- It’s private 5G time on Swan Trails Farm
- Swan Trails Farm's network uses Moso 5G radios and a Druid 5G SA core
- SNS Telecom & IT said that private networks in the agriculture sector will account for $700 million between 2025 and 2028
As the seasons change and apples and pumpkins are ready to pick in Washington state, Swan Trails Farm is offering multitudes of fruit and vegetables, a corn maze and this year a private 5G network to help its farm laborers.
Scott Waller, CTO of systems integrator Khasm Labs worked with Moso Networks and Druid Software to deploy the 5G private network. Waller told Fierce on a call that the network is based around a Druid 5G standalone (5G SA) core and uses 2 Moso 5G radios sitting on top of a barn “to cover about 80 acres” on the farm. The farm uses the 5G CBRS 3.5 GHz band to operate, with Starlink satellite backhaul.
“I’m upgrading their Starlink to a new dish because the old one is getting a little old,” Waller said.

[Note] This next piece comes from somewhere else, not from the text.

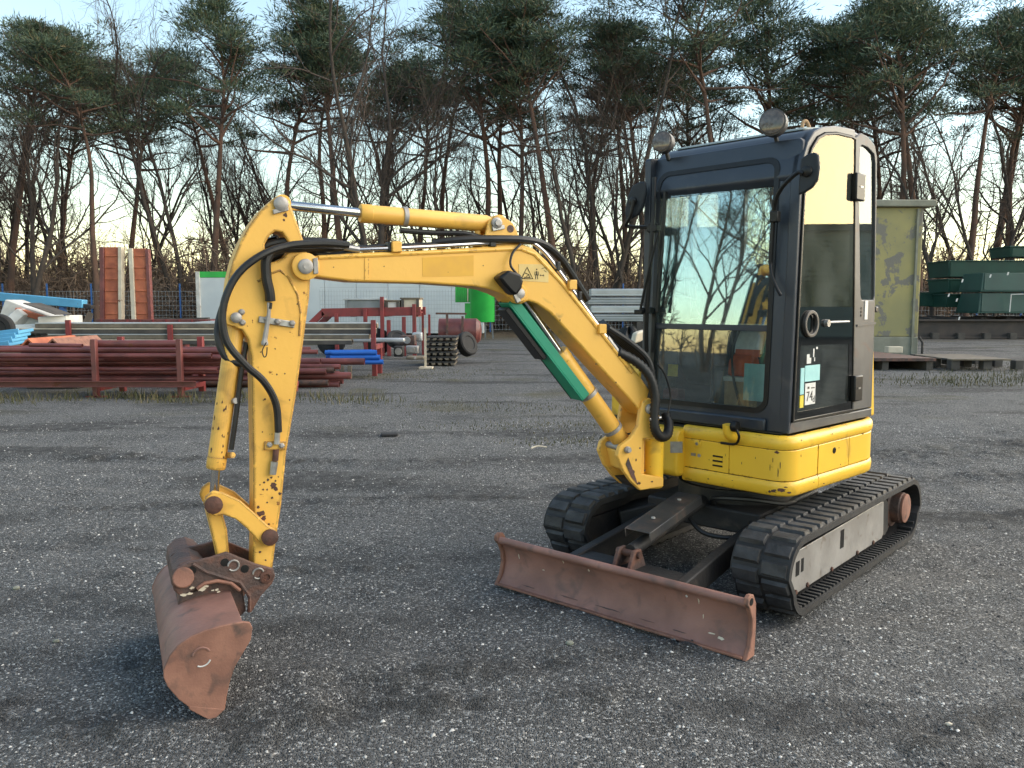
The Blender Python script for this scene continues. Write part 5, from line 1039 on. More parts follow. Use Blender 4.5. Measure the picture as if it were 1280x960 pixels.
# inside: seat, consoles, levers
seat = MB(); seat.prism(CF, [(.12, 1.18), (.14, 1.27), (.10, 1.31), (-.20, 1.27), (-.24, 1.30), (-.24, 1.16)], -.14, .32); seat = seat.build('operator_seat', 'seat_fabric', EX, bevel=.03, seg=3)
MB().prism(CF, [(-.17, 1.25), (-.20, 1.55), (-.26, 1.80), (-.33, 1.80), (-.33, 1.25)], -.13, .31).build('backrest', 'seat_fabric', seat, bevel=.04, seg=3)
MB().box(CF, -.24, .10, -.10, .28, .90, 1.17).build('seat_base', 'interior', seat, bevel=.02)
for l0, l1 in ((-.33, -.17), (.35, .50)):
    cs = MB().prism(CF, [(.16, 1.20), (.20, 1.42), (.14, 1.47), (-.22, 1.42), (-.25, 1.05), (.05, 1.05)], l0, l1).build('side_console', 'interior', EX, bevel=.02)
    lc = (l0 + l1) / 2; MB().lathe(CF(.10, lc, 1.45), (0, 0, 1), [(0, .05), (.02, .045), (.05, .025), (.07, .018), (.09, .014)], 14).build('lever_boot', 'black_plastic', cs)
    MB().tube(catmull([CF(.10, lc, 1.52), CF(.11, lc, 1.58), CF(.12, lc, 1.63), CF(.115, lc, 1.69)]), [.012] * 6 + [.02] * 10 + [.024] * 3, 10).build('joystick', 'black_plastic', cs)
for l in (.02, .14):
    tl = MB(); tl.tube(catmull([CF(.30, l, .93), CF(.31, l, 1.15), CF(.34, l, 1.36), CF(.30, l, 1.45)]), .011, 8); tl.lathe(CF(.30, l, .91), (0, 0, 1), [(0, .05), (.05, .03), (.1, .015)], 12); tl.build('travel_lever', 'black_plastic', EX)
    MB().box(CF, .22, .34, l - .04, l + .04, .955, .967).build('foot_pedal', 'interior', EX, bevel=.004)
MB().box(CF, .25, .40, -.34, -.26, .92, 1.50).build('monitor_post', 'interior', EX, bevel=.02)
MB().box(CF, .20, .36, -.33, -.20, 1.44, 1.60).build('monitor', 'black_plastic', EX, bevel=.015)
bx_ = MB().box(CF, .28, .415, .165, .295, .915, 1.13).build('document_box', 'cardboard', EX, bevel=.004); MB().box(CF, .27, .42, .16, .30, 1.125, 1.15).build('box_lid', 'label_white', bx_, bevel=.003)
MB().prism(CF, [(.27, 1.152), (.405, 1.152), (.395, 1.24), (.35, 1.275), (.29, 1.26)], .17, .31).build('folded_vest', 'orange_vest', EX, bevel=.02)
MB().prism(CF, [(.32, 1.278), (.345, 1.278), (.315, 1.44), (.29, 1.44)], .18, .35).build('white_board', 'label_white', EX, bevel=.004); MB().prism(CF, [(.347, 1.262), (.352, 1.262), (.347, 1.30), (.342, 1.30)], .19, .34).build('red_stripe', 'orange_vest', EX)
MB().tube(catmull([CF(.40, .25, 1.42), CF(.425, .22, 1.30), CF(.43, .23, 1.15), CF(.42, .27, 1.0)]), .007, 7).build('interior_cable', 'black_plastic', EX)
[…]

He told Fierce that the Moso/Druid 5G network was first installed about a year ago. Now the farm is adding more fixed wireless access (FWA) and MiFi devices from Inseego and others.

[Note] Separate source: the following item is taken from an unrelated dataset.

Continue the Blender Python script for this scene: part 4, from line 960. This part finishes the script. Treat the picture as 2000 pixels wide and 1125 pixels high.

Waller notes that the with harvest festival starting, “agro-tourists” visiting the farm can now buy their deep-fried apple donuts without delay by tapping on the Square payment tabs that are connected to the farm’s devices and supported by the private 5G network. The network also helps Swan Trail Farms measure rainfall and support crop growth.
It wasn’t always this easy, Waller noted, the farm was built around five years ago and the county put up around a million dollars for the facility to build a private 4G LTE network for the farm. It used equipment from Nokia, Amdocs, Cisco and Microsoft but wasn’t widely used in the day-to-day operations of the farm. The county wanted the farm to promote agri-tourism but “CBRS five years ago wasn’t as mature,” Waller noted.
Replacing all this equipment has tidied up the farm’s operations, Waller said. “We don’t have fans anymore — and all that dust and dirt and mouse poop,” he noted, saying that the 5G deployment cut down on all the fans that were used in its original 4G network deployment.
The farmer’s private network almanac
SNS Telecom & IT’s 5G research director Asad Khan told Fierce in an email that the firm considers Swan Trails Farm one of Khasam Lab’s flagship deployments.
“We track over 200 projects at farms and other agricultural settings in our database of private cellular network engagements, based on equipment supplied by a diverse range of vendors,” he added.
This range includes Nokia, Ericsson and Huawei to Celona, Moso Networks, Baicells, GXC, Trópico, Druid Software, Pente Networks, QCT (Quanta Cloud Technology), Firecell, Obvios, JET Connectivity, and BLiNQ Networks. Fujitsu and NEC just work on farm business in Japan. The analyst noted that this is not an exhaustive list for this sector.
“Generally, we view agriculture as one of the smaller verticals but with significant potential for growth, and more of an opportunity for non-incumbent vendors to compete with larger players on an equal footing,” Khan said. “Globally, we project private 5G and LTE network investments in the agriculture sector to cumulatively account for more than $700 million between 2025 and 2028,” he concluded.